Exercise details
Only the lines between the line with "Continue the Blender" and the line with "return tag(o, label, 'foam", together with those two lines themselves, are to be copied exactly.

Data shown
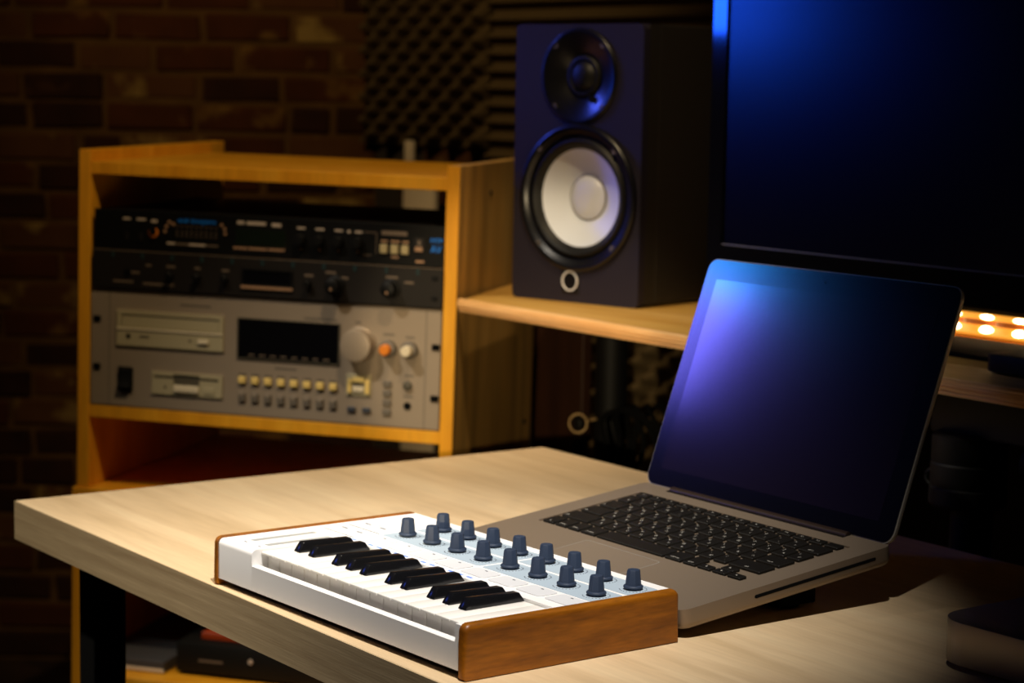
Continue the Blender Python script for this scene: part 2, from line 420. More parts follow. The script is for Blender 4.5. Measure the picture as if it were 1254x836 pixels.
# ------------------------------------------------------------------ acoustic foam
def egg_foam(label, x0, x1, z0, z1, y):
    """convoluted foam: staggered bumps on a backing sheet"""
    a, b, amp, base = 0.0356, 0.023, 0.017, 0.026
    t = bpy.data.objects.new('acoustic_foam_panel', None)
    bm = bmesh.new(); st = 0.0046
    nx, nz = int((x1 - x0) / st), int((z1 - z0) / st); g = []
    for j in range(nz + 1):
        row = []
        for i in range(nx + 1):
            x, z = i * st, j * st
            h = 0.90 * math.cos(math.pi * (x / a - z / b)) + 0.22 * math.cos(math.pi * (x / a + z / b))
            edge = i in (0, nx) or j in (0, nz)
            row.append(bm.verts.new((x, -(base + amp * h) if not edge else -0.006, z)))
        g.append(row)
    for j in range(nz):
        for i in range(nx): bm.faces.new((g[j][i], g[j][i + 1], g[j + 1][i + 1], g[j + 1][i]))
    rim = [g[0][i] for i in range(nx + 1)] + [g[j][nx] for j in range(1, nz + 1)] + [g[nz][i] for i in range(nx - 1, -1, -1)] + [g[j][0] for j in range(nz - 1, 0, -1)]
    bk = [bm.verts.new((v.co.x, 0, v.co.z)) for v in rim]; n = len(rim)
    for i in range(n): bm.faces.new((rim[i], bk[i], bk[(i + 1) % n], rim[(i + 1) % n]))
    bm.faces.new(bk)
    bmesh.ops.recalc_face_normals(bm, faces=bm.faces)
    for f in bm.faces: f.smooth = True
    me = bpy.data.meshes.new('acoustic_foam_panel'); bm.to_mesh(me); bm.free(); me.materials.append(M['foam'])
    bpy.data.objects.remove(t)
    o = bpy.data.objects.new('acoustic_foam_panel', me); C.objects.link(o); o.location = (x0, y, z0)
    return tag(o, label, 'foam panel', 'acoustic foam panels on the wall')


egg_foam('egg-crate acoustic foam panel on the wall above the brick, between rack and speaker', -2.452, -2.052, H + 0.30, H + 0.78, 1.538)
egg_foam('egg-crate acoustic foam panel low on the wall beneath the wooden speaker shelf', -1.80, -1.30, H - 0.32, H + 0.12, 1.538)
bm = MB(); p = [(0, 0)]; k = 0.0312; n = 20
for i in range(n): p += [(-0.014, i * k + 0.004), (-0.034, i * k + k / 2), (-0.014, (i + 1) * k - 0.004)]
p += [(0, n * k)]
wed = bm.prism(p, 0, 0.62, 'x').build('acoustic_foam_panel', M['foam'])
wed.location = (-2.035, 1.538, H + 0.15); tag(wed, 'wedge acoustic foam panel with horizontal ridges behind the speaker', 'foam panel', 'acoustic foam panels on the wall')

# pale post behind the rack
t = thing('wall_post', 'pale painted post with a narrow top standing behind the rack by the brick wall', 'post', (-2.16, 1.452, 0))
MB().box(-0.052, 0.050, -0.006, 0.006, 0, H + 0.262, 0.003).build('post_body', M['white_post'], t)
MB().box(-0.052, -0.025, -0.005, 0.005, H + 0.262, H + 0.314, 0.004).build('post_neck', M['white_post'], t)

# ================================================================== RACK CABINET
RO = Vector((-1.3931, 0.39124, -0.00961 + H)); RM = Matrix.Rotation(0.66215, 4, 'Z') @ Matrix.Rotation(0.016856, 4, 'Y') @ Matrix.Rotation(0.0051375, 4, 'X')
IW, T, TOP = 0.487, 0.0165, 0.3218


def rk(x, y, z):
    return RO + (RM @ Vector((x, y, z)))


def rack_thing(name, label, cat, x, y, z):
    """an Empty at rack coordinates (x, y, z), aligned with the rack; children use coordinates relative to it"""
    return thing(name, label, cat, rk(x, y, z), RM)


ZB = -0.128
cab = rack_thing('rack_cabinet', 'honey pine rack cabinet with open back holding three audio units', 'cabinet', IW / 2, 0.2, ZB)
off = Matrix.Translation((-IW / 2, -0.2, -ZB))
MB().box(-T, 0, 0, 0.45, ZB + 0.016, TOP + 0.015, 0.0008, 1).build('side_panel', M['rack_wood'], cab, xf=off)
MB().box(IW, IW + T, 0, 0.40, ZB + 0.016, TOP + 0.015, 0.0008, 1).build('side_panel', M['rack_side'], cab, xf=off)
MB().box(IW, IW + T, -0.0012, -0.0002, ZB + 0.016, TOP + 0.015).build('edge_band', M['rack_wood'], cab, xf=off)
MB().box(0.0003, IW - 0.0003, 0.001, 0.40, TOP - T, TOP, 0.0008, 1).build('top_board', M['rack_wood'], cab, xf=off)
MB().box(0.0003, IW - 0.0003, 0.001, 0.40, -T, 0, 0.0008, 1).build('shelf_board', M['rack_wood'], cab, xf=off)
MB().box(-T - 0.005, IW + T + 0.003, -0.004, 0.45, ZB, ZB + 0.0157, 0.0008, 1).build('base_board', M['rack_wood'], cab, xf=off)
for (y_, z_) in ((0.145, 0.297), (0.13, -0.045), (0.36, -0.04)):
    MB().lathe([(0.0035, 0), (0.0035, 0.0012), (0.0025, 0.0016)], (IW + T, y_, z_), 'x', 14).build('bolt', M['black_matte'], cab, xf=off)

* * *

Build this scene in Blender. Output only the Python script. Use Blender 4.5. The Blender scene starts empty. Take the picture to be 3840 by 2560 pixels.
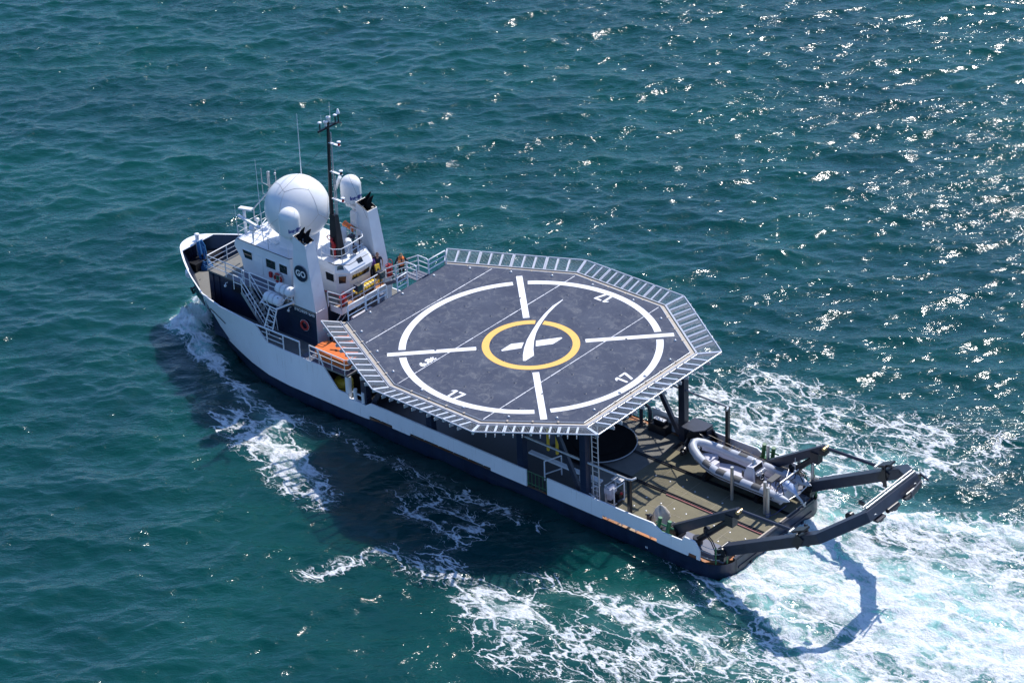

Answer for this exercise
Continue the Blender Python script for this scene: part 2, from line 420. More parts follow. The script is for Blender 4.5. Measure the picture as if it were 1254x836 pixels.
# ------------------------------------------------------------------ acoustic foam
def egg_foam(label, x0, x1, z0, z1, y):
    """convoluted foam: staggered bumps on a backing sheet"""
    a, b, amp, base = 0.0356, 0.023, 0.017, 0.026
    t = bpy.data.objects.new('acoustic_foam_panel', None)
    bm = bmesh.new(); st = 0.0046
    nx, nz = int((x1 - x0) / st), int((z1 - z0) / st); g = []
    for j in range(nz + 1):
        row = []
        for i in range(nx + 1):
            x, z = i * st, j * st
            h = 0.90 * math.cos(math.pi * (x / a - z / b)) + 0.22 * math.cos(math.pi * (x / a + z / b))
            edge = i in (0, nx) or j in (0, nz)
            row.append(bm.verts.new((x, -(base + amp * h) if not edge else -0.006, z)))
        g.append(row)
    for j in range(nz):
        for i in range(nx): bm.faces.new((g[j][i], g[j][i + 1], g[j + 1][i + 1], g[j + 1][i]))
    rim = [g[0][i] for i in range(nx + 1)] + [g[j][nx] for j in range(1, nz + 1)] + [g[nz][i] for i in range(nx - 1, -1, -1)] + [g[j][0] for j in range(nz - 1, 0, -1)]
    bk = [bm.verts.new((v.co.x, 0, v.co.z)) for v in rim]; n = len(rim)
    for i in range(n): bm.faces.new((rim[i], bk[i], bk[(i + 1) % n], rim[(i + 1) % n]))
    bm.faces.new(bk)
    bmesh.ops.recalc_face_normals(bm, faces=bm.faces)
    for f in bm.faces: f.smooth = True
    me = bpy.data.meshes.new('acoustic_foam_panel'); bm.to_mesh(me); bm.free(); me.materials.append(M['foam'])
    bpy.data.objects.remove(t)
    o = bpy.data.objects.new('acoustic_foam_panel', me); C.objects.link(o); o.location = (x0, y, z0)
    return tag(o, label, 'foam panel', 'acoustic foam panels on the wall')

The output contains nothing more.